Question

Vapour pressure of a solution containing 18 g of glucose and 178.2 g of water at 100°C is :
(Vapour pressure of pure water at 100°C = 760 torr)

• A. 76.0 torr
• B. 752.4 torr
• C. 7.6 torr
• D. 3207.6 torr

Answer 1

The Correct Option is B

We can use Raoult's Law to calculate the vapor pressure of the solution:

P_solution = P_{pure solvent} × X_solvent

Where:

• P_solution is the vapor pressure of the solution.
• P_{pure solvent} is the vapor pressure of the pure solvent (water in this case).
• X_solvent is the mole fraction of the solvent (water) in the solution.

Step 1: Calculate the moles of glucose (C₆H₁₂O₆) and water (H₂O)

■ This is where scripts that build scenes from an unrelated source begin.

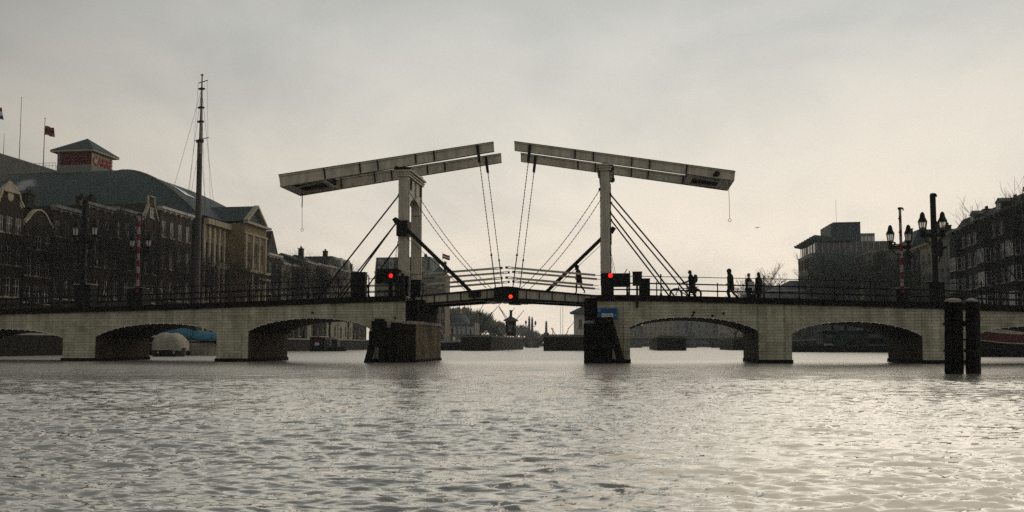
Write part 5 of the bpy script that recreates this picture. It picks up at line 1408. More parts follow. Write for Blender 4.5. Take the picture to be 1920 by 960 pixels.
# riverside hotel closing the view
hs0, hd0, _ = fy(702, 560, 262); hs1, hd1, _ = fy(838, 560, 262)
He = fy(780, 512, 262)[2] - QZ; Hr = fy(780, 482, 262)[2] - QZ - He
hm = fy(808, 560, 262)[0]
house("large pale hotel with grey mansard roof closing the view behind the left tower", hs0, hd0, 0.0, hm - hs0, He, 16, 5, 7, 'hotel_brick', 'mansard', 'cornice', 'slate', 'stone', name="hotel", cat="hotel", roofh=Hr, dormer=5, ww=1.7, chimney=2)
house("lower stepped wing at the hotel's right end below the flag", hm + .05, hd0 + .6, 0.0, hs1 - hm, fy(820, 521, 262)[2] - QZ, 7, 5, 3, 'hotel_brick', 'hip', 'cornice', 'slate', 'stone', name="hotel_wing", cat="hotel", roofh=Hr * .75, dormer=False, ww=1.6, chimney=2)
flagpole("flagpole with a faded red flag on the hotel's right end", 829.5, 474, 512, hd0 + 3, ('flag_red', 'flag_white', 'flag_red'), 476, r=.09, fw=2.6, fh_=1.6)

# ---- right bank row (s = 41, facades to the river)
GS = 50.0
def drr(px): return ss(px, 560, GS)[0]
def hr(px, py): return ss(px, py, GS)[1] - QZ
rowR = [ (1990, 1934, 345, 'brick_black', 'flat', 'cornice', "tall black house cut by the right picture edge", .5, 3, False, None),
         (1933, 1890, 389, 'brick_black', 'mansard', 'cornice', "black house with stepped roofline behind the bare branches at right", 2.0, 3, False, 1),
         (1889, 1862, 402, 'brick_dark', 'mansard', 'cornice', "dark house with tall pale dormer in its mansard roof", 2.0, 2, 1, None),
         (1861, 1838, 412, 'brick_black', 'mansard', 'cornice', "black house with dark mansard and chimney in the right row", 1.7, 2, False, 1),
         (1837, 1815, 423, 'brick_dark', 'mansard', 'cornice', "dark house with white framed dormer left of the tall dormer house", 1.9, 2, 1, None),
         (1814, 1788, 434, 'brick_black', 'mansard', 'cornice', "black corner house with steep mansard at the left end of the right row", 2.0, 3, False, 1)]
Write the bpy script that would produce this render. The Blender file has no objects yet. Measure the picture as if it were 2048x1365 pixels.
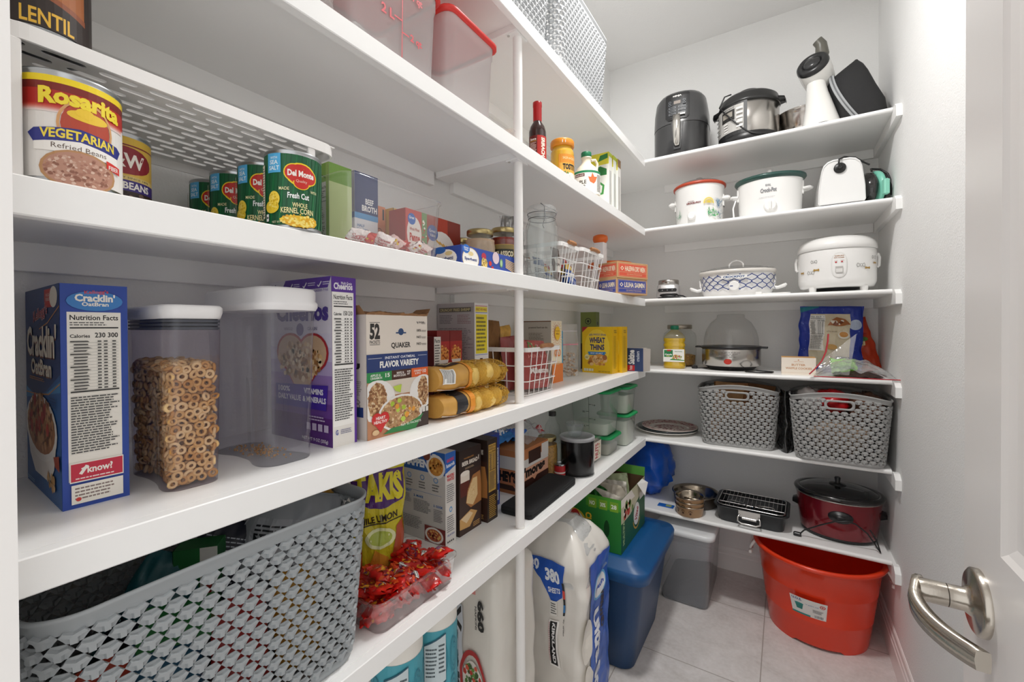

• Moles of glucose (C₆H₁₂O₆): Moles of glucose = \(\frac {mass\ of\ glucose}{molar\ mass\ of\ glucose}\) = \(\frac {18}{180}= 0.1\ mol\)
• Moles of water (H₂O): Moles of water =\(\frac {mass\ of\ water}{molar\ mass\ of\ water}\) = \(\frac {178.2}{18}\) g/mol = \(9.9\) mol

Step 2: Calculate the mole fraction of water (X_water)

X_water = moles of water / (moles of water + moles of glucose) = \(\frac {9.9}{(9.9 + 0.1)}= \frac {9.9}{10} = 0.99\)

Step 3: Apply Raoult's Law

P_solution = P_{pure solvent} × X_solvent P_solution = 760 torr × 0.99 P_solution = 752.4 torr

The vapor pressure of the solution is 752.4 torr, so the correct answer is (B) 752.4 torr.

Answer 2

The vapour pressure of the solution can be calculated using Raoult's Law, which states that the vapour pressure of the solution is the sum of the partial pressures of the solvent and solute.

First, calculate the mole fraction of water (solvent):

• Moles of water = mass of water / molar mass of water =\(178.2 \, \text{g} / 18 \, \text{g/mol} = 9.9\  \text{mol}\)
• Moles of glucose = mass of glucose / molar mass of glucose = \(18 \, \text{g} / 180 \, \text{g/mol} = 0.1\  \text{mol}\)

Then, calculate the mole fraction of water and use Raoult's Law to find the vapour pressure of the solution:

\(P_{\text{solution}} = X_{\text{water}} \times P_{\text{water (pure)}}\)

The calculated vapour pressure is 752.4 torr.